The Lifelong Learning Identity Weight
Many L&D professionals take pride in being lifelong learners. It becomes part of who we are and how others see us. That identity is meaningful, yet it can also become heavy. When learning is tied to your sense of self, slowing down feels uncomfortable. Not knowing something feels more personal than it should. People often assume that learning professionals are always growing and exploring. It is a kind assumption, but it creates a quiet pressure to meet it. Over time, the identity that once energized you becomes something you feel you must maintain.
Signs Learning is Impacting Your Self-Worth
Hesitation To Admit When You Do Not Know Something: Gaps feel like flaws rather than normal parts of learning. The pressure to always have an answer leaves little room for natural growth.
Pressure To Be a Model Learner At All Times: You take on extra development so you can model the behaviors you encourage in others. Eventually, the expectation becomes heavier than you intended.
Self-Worth Tied To Your Progress: Achievements in learning create a temporary sense of value, while slowing down creates discomfort.

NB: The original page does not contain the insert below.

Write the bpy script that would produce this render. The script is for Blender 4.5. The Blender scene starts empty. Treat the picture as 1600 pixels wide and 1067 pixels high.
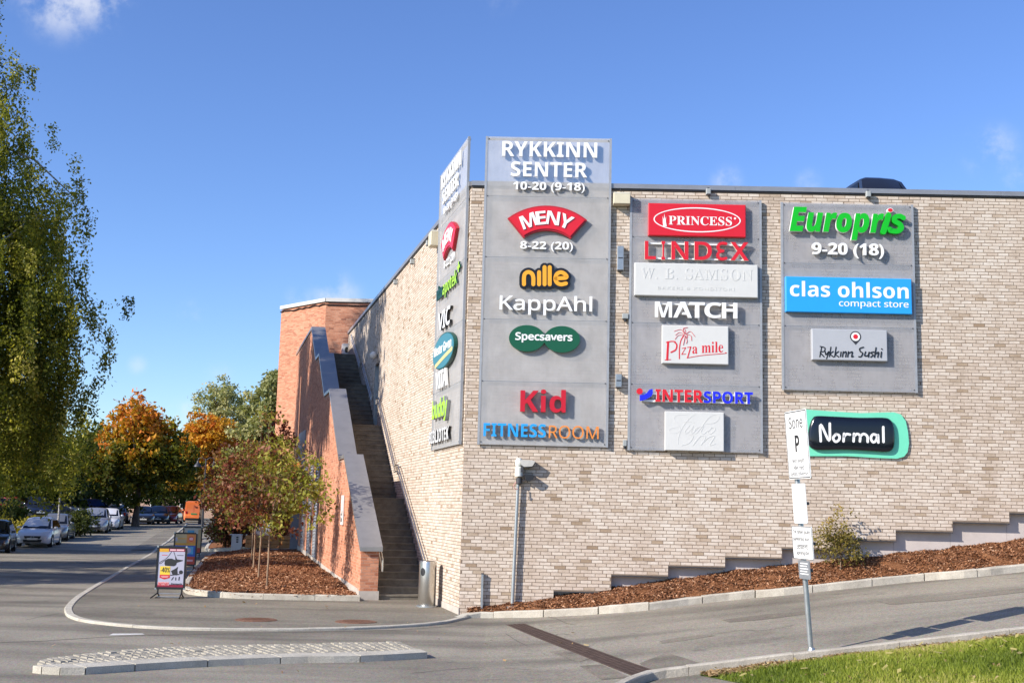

The identity begins to drive your pace instead of supporting your well-being.
Separating Growth From Constant Proof
Allow yourself to be a learner without needing to be the example all the time. Giving yourself permission to grow at a human pace helps separate your identity from constant achievement.
Finding Space to Step Off the Treadmill
Burnout in L&D can feel isolating, yet the experiences that lead us there are often shared. Many of us carry similar pressures, expectations, and habits that slowly stretch us beyond our limits. There is comfort in remembering that these patterns are not personal weaknesses. They are signs of a field that asks a lot from the people who choose to support others. When we name these pressures together, we create a sense of belonging that makes change feel more possible.
Stepping Forward With Clarity and Care
Burnout is not a reflection of your ability or commitment. It is a sign that you have been carrying more than one person can reasonably hold. The good news is that awareness creates choice. Small shifts in expectations, boundaries, and self-compassion can help you build a healthier relationship with the work you care deeply about.
You do not have to leave the field to find steadiness again. You only need to create enough space to breathe, learn with intention, and reconnect with the parts of this work that inspired you in the first place. When you slow the treadmill, even a little, you begin to see that you are not losing your place. You are finding your footing.